Traditionally, cool girls succeed by suppressing their feelings and adopting inherently detached traits as a way to “win” a man. It’s an ideology that feeds internalized misogyny, pitting women against one another by placing the sangfroid ones at the top and leaving us emotional, sensitive, and vulnerable ones at the bottom—I put myself in the latter camp because I’m so embarrassingly bad at playing it cool that I can’t pretend otherwise. Unlike me, the cool girls don’t chase men, nor do they wilfully hand out their phone numbers. Rather, they exist solely as objects to be pursued, and therefore retain all of their agency. Must be nice.

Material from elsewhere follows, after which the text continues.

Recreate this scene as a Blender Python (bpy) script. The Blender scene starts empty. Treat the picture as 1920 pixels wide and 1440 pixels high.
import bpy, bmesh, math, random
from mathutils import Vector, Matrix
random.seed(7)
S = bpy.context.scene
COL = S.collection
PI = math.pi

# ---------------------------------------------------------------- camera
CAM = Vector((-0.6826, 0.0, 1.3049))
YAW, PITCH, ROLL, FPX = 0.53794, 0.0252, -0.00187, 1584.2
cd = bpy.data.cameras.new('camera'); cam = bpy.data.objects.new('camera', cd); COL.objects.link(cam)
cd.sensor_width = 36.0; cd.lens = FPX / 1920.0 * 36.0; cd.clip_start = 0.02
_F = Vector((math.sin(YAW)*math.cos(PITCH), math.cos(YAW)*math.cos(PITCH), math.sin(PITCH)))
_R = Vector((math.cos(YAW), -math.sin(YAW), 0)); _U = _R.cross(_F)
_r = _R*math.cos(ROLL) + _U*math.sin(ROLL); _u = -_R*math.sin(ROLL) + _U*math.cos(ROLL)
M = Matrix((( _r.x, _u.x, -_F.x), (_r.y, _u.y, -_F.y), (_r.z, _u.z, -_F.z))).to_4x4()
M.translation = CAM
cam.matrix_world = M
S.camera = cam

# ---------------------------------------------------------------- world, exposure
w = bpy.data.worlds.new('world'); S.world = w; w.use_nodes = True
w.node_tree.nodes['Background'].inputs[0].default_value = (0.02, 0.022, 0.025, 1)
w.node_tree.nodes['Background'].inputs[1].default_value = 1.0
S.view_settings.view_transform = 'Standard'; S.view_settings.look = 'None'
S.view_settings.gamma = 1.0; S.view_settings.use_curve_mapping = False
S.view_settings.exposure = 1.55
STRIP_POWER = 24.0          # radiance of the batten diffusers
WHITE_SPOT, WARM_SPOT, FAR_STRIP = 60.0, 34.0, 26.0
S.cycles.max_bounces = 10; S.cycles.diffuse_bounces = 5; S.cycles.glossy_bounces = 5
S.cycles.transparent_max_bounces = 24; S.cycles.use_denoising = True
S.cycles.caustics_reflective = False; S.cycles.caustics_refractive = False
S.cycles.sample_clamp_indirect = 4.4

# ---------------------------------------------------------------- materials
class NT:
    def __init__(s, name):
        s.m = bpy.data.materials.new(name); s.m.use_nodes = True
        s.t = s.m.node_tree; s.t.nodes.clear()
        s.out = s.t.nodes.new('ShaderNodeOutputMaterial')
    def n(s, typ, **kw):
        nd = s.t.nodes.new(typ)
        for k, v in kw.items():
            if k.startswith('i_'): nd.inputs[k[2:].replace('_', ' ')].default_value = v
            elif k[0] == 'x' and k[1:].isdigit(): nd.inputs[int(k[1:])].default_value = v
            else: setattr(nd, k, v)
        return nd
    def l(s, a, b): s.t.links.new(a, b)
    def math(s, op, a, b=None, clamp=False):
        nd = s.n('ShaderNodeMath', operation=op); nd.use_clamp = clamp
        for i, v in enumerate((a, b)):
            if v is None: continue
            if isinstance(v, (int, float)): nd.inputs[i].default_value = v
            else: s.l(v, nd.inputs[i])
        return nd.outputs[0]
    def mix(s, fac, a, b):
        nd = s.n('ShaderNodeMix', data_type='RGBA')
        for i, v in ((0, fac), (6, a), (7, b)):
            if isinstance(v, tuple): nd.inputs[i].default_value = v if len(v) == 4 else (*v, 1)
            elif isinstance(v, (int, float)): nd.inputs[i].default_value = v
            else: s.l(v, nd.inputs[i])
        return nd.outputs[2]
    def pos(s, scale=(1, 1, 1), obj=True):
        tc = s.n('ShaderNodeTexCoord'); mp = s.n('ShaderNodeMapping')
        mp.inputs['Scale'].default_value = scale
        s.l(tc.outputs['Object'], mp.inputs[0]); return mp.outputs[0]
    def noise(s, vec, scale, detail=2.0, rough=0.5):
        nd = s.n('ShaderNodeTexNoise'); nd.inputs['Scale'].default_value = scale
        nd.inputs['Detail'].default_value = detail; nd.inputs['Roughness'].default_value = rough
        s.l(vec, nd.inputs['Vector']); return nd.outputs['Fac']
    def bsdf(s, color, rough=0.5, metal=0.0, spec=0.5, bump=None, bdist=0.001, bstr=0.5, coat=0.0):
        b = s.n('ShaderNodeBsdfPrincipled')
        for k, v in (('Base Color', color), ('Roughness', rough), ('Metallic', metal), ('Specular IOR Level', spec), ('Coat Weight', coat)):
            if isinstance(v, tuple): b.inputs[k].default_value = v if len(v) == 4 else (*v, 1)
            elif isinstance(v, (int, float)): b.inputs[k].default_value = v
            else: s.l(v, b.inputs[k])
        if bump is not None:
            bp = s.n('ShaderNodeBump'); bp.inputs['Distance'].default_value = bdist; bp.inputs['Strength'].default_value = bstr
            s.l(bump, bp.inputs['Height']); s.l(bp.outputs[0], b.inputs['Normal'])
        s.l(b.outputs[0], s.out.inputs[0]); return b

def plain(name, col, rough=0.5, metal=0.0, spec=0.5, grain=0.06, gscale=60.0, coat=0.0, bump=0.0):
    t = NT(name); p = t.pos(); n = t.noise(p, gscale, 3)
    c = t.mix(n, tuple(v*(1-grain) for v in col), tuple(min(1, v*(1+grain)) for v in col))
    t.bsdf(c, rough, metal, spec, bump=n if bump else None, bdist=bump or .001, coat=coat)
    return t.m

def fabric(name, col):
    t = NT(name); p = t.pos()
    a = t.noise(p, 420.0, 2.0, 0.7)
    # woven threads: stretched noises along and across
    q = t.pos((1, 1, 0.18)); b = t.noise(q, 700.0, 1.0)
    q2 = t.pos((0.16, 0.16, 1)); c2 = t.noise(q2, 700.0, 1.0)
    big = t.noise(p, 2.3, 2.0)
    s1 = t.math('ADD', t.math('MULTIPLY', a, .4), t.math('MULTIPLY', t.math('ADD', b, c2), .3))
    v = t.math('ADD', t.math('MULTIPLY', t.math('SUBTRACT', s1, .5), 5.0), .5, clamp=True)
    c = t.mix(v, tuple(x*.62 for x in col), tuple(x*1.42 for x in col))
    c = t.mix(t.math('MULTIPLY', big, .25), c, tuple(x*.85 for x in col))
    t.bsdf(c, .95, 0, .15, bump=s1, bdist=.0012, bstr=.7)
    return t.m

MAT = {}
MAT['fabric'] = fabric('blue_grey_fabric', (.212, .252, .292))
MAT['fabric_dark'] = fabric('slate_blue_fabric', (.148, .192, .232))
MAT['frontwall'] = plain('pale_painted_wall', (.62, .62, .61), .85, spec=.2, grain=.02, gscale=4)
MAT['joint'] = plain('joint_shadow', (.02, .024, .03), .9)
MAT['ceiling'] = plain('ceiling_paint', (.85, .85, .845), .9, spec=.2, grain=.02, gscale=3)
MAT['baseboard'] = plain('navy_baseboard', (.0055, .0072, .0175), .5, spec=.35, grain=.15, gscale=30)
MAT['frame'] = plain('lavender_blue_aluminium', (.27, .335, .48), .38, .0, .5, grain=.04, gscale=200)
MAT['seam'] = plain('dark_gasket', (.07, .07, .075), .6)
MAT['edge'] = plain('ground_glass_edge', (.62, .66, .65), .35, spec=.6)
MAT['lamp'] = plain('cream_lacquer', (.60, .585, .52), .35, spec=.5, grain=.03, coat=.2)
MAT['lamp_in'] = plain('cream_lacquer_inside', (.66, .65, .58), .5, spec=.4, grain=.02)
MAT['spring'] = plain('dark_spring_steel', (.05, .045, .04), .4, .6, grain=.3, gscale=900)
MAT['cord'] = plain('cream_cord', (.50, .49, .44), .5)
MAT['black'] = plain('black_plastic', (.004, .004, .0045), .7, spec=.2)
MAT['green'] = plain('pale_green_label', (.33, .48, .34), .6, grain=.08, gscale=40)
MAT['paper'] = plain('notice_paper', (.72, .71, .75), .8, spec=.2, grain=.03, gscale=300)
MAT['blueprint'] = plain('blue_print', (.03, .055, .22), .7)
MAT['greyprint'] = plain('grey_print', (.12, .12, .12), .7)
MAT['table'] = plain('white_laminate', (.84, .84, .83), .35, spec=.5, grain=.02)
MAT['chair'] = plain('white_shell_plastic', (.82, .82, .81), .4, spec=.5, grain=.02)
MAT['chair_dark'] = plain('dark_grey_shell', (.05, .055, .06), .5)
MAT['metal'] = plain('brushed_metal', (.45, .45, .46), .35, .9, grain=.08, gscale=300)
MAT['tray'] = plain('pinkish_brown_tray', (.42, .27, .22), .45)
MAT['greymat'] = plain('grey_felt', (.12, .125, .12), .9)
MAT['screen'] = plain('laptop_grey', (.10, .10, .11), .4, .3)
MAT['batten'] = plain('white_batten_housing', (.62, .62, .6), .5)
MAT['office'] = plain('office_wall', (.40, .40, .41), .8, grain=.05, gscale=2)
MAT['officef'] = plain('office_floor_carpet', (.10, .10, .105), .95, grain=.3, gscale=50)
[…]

Murphy’s depiction of Bessette taps into this in that she behaves in a way society has always rewarded. She is, in many ways, a classic cool girl, with a penchant for masculine tailoring to boot. But here, somehow, it feels empowering rather than contrived: like this is just how she actually is, it’s not for show. Admittedly, it was a little aggravating at first, but on reflection, this is a character we could all learn a thing or two from. Because in the face of someone with as much status as Kennedy, being a cool girl is less about mimicking male behavior through a sexist cinematic lens than it is about holding her own. She knows that she’s someone worth chasing—and that keeps him on his toes.

Indeed, out of the two of them—as they’re depicted in Love Story, but also from what we’ve read about the pair—it’s clear that Bessette is the one with the stronger sense of herself, something Kennedy points out in the show. Maybe she represents a different kind of cool girl, one that is about owning her sexuality, asserting herself, and refusing to be dimmed by male power. Kennedy might be a Kennedy, but he still has to work hard to get Bessette’s attention. And so he should—he and the rest of them.